▶ WHAT THIS TASK INVOLVES:
Here is the task for the listing below: output exactly the lines from the one containing "Generate a Blender" through the one containing "rad = math.radians", and leave out the pictures.
#### WORKING DATA ####
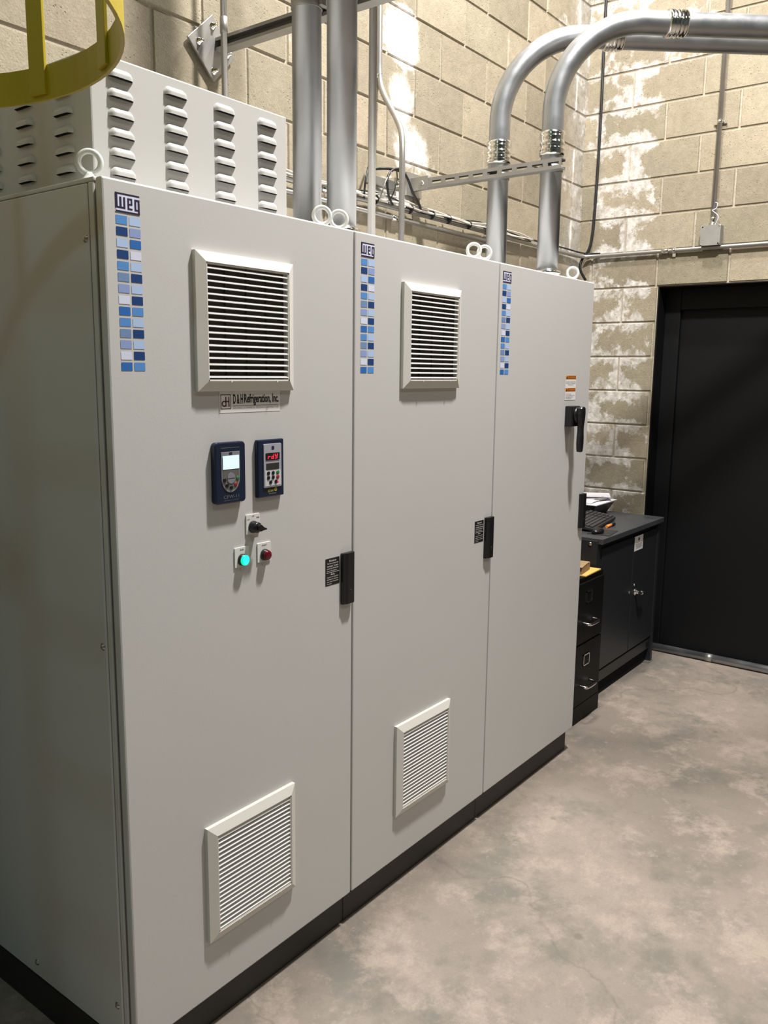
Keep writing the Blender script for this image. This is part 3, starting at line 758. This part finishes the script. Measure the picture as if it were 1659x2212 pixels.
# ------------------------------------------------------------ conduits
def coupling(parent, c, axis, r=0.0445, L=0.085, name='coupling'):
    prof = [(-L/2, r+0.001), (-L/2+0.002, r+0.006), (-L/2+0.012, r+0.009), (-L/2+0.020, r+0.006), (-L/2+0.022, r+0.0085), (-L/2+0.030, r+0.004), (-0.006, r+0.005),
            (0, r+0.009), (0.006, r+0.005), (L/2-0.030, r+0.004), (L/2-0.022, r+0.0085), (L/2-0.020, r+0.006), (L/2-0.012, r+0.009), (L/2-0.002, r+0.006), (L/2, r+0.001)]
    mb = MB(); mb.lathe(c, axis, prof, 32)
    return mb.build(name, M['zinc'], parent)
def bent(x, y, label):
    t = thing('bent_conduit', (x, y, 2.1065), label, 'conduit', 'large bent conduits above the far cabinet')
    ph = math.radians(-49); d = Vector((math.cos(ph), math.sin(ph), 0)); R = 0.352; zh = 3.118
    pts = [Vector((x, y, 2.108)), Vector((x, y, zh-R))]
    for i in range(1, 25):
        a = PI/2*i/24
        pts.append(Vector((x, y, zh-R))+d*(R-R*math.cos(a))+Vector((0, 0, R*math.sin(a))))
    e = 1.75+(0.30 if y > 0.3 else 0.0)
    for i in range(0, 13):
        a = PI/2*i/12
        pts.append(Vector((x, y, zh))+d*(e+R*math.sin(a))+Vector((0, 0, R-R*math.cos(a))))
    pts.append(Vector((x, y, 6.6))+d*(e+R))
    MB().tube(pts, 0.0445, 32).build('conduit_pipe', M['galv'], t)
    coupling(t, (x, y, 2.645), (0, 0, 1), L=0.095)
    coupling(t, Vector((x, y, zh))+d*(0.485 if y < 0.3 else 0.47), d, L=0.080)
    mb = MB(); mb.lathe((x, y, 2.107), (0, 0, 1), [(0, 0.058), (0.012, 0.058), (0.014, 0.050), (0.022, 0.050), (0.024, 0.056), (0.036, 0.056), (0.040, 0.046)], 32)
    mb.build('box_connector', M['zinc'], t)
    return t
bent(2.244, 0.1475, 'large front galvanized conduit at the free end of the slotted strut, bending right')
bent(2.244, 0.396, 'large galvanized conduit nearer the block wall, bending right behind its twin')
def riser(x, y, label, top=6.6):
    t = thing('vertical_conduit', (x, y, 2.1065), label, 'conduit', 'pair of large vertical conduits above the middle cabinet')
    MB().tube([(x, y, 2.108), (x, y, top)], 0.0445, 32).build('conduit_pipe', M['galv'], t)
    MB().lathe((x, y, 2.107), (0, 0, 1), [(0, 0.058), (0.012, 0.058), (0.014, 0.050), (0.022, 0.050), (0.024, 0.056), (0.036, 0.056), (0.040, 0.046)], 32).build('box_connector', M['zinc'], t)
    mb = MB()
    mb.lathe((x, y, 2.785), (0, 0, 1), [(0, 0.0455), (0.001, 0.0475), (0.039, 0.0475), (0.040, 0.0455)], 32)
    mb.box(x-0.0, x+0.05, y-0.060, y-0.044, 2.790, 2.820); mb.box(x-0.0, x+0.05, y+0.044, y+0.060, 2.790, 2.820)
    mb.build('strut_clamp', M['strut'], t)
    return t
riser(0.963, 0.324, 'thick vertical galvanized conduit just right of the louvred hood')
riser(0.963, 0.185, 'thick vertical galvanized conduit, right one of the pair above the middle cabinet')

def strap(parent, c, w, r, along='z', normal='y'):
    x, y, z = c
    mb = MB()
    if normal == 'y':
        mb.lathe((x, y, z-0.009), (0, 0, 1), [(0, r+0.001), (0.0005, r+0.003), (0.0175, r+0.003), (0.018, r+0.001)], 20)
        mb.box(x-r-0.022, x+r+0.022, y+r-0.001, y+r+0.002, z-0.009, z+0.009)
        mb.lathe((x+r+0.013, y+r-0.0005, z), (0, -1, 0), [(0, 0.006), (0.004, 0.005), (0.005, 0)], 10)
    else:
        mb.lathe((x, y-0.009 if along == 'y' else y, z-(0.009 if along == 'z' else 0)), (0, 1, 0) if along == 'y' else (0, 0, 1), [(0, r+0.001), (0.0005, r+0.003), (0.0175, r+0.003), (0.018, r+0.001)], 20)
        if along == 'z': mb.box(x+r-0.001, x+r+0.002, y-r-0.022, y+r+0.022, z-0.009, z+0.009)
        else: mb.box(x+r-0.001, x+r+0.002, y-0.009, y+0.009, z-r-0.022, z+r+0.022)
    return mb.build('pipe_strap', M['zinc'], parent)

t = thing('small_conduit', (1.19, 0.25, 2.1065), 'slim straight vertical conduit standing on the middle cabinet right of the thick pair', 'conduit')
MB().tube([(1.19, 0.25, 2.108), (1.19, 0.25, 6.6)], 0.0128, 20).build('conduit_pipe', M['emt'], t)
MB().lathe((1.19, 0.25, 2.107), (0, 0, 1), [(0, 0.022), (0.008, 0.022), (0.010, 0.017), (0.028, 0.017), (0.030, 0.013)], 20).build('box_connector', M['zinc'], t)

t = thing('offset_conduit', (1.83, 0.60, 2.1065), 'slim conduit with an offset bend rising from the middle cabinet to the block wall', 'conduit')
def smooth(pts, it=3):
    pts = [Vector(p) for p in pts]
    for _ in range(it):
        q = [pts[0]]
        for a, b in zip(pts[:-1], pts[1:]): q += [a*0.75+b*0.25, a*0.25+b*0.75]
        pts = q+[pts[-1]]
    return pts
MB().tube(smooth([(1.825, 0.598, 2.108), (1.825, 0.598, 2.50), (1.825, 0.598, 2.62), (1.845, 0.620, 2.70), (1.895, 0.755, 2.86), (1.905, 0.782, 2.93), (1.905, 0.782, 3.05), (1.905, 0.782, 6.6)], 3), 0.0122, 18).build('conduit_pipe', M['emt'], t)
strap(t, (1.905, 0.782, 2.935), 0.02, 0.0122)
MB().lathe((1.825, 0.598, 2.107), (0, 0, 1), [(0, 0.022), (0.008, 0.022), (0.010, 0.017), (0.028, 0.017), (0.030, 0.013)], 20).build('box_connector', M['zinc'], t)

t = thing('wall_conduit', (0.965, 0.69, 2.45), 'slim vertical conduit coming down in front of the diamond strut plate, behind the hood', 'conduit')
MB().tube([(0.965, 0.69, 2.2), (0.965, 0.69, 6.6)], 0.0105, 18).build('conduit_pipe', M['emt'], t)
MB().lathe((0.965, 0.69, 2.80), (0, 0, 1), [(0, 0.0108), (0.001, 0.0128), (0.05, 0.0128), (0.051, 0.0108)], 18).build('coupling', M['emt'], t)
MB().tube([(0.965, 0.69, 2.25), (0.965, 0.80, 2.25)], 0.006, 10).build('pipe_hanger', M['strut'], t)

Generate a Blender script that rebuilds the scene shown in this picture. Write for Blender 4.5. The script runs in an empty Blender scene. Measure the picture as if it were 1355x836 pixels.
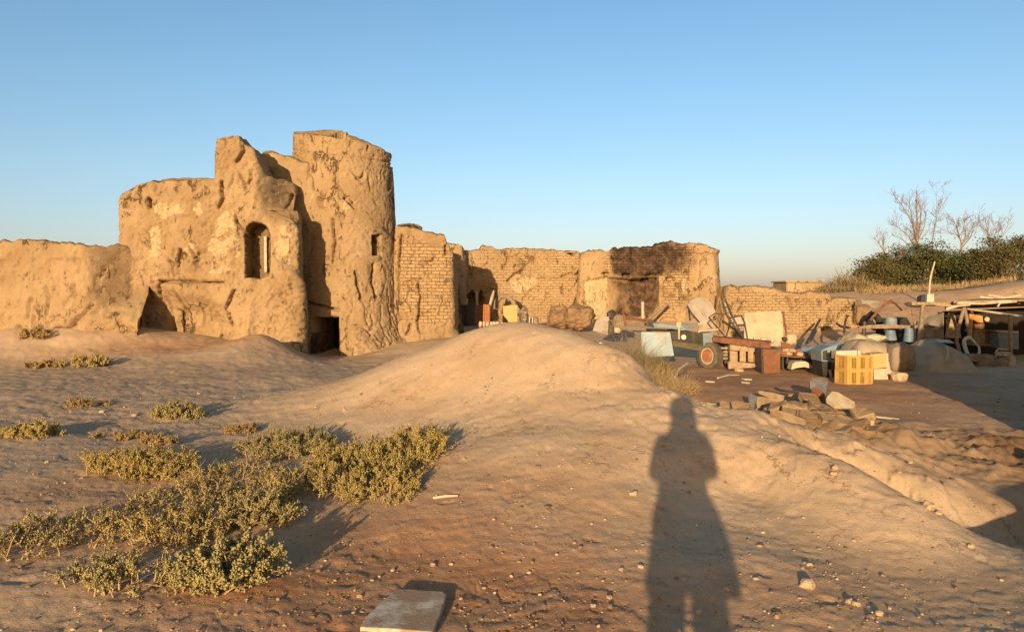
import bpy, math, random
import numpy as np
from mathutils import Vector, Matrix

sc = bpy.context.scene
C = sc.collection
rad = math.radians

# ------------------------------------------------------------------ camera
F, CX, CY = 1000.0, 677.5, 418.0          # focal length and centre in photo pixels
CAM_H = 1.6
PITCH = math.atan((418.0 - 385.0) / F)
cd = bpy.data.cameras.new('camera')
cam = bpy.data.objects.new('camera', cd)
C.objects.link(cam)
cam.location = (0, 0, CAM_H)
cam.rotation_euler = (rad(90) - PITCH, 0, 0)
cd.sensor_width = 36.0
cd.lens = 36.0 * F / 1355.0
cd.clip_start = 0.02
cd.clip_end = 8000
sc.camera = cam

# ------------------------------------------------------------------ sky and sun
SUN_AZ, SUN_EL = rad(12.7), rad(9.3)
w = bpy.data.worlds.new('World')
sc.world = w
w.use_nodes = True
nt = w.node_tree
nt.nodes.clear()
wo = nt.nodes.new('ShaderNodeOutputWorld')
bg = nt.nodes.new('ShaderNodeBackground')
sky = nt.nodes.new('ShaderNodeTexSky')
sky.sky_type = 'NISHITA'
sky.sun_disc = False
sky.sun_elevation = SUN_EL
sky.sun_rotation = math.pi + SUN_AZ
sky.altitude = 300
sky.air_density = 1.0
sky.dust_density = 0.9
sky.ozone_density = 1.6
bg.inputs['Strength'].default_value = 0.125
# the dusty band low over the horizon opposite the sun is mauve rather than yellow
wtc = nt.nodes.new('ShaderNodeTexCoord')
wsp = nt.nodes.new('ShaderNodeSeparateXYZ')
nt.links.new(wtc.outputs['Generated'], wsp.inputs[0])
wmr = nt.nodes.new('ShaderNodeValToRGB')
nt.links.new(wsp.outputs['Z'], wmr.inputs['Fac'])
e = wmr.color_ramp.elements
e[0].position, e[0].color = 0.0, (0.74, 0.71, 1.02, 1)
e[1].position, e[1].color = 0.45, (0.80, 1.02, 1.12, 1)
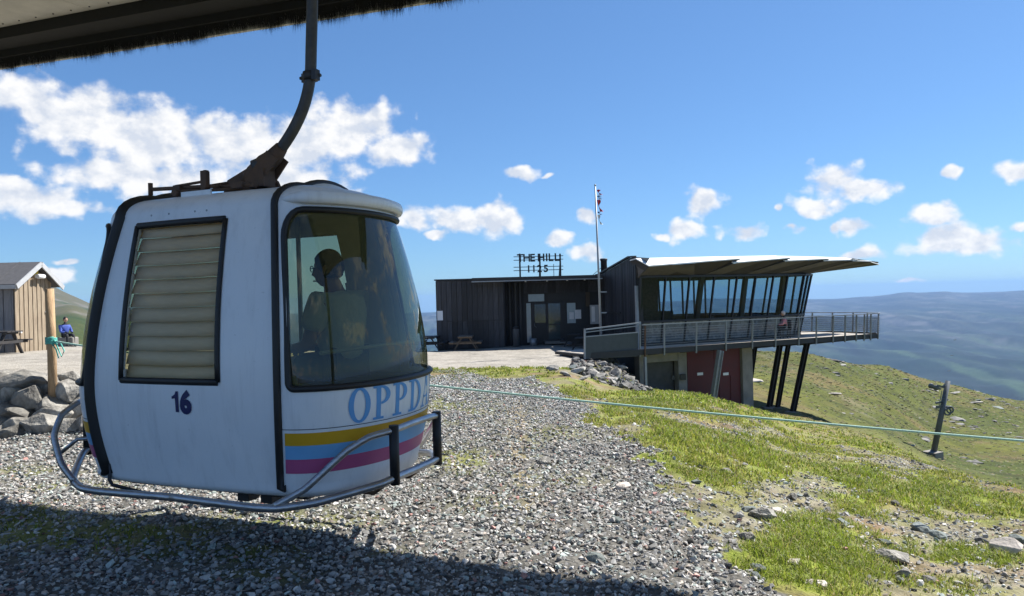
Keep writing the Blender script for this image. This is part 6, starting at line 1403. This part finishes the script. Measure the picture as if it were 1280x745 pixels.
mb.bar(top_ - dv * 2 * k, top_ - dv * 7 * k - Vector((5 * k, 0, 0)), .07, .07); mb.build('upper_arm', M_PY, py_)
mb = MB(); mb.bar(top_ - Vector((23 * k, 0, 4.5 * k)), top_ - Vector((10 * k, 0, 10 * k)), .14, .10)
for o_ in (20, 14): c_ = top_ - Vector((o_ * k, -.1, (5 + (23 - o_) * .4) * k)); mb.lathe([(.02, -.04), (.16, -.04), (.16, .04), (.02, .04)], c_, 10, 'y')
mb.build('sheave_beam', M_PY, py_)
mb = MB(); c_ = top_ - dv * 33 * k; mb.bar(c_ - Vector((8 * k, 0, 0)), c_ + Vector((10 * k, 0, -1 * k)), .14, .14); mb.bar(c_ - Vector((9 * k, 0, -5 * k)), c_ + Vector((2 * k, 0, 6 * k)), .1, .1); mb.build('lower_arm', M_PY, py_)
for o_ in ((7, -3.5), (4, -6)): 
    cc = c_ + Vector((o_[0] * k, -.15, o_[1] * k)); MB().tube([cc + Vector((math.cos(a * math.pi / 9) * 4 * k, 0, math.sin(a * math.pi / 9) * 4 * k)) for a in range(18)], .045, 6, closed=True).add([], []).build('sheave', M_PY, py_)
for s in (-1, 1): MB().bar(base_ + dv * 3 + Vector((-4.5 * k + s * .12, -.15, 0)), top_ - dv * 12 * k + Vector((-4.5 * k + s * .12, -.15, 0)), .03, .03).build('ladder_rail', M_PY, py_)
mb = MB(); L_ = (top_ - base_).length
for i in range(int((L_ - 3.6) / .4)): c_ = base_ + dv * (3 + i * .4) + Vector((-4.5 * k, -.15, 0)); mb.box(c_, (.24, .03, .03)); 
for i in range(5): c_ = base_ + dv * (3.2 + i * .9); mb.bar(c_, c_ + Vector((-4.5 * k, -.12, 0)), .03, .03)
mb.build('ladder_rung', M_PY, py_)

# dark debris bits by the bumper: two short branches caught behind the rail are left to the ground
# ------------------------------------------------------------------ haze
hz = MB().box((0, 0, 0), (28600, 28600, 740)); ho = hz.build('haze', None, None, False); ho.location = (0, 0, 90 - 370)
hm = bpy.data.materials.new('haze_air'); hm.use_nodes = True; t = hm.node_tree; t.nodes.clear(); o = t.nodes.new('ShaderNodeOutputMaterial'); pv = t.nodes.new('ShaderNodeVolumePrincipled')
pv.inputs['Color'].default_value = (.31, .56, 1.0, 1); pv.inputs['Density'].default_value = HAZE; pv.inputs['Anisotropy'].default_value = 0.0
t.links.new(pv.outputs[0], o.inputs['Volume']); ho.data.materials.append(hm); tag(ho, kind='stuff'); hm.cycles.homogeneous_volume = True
####
▶ FINISHED ANSWER:
Generate a Blender script that rebuilds the scene shown in this picture. Write for Blender 4.5. The script runs in an empty Blender scene. Measure the picture as if it were 1355x836 pixels.
import bpy, math, random
import numpy as np
from mathutils import Vector, Matrix

sc = bpy.context.scene
C = sc.collection
rad = math.radians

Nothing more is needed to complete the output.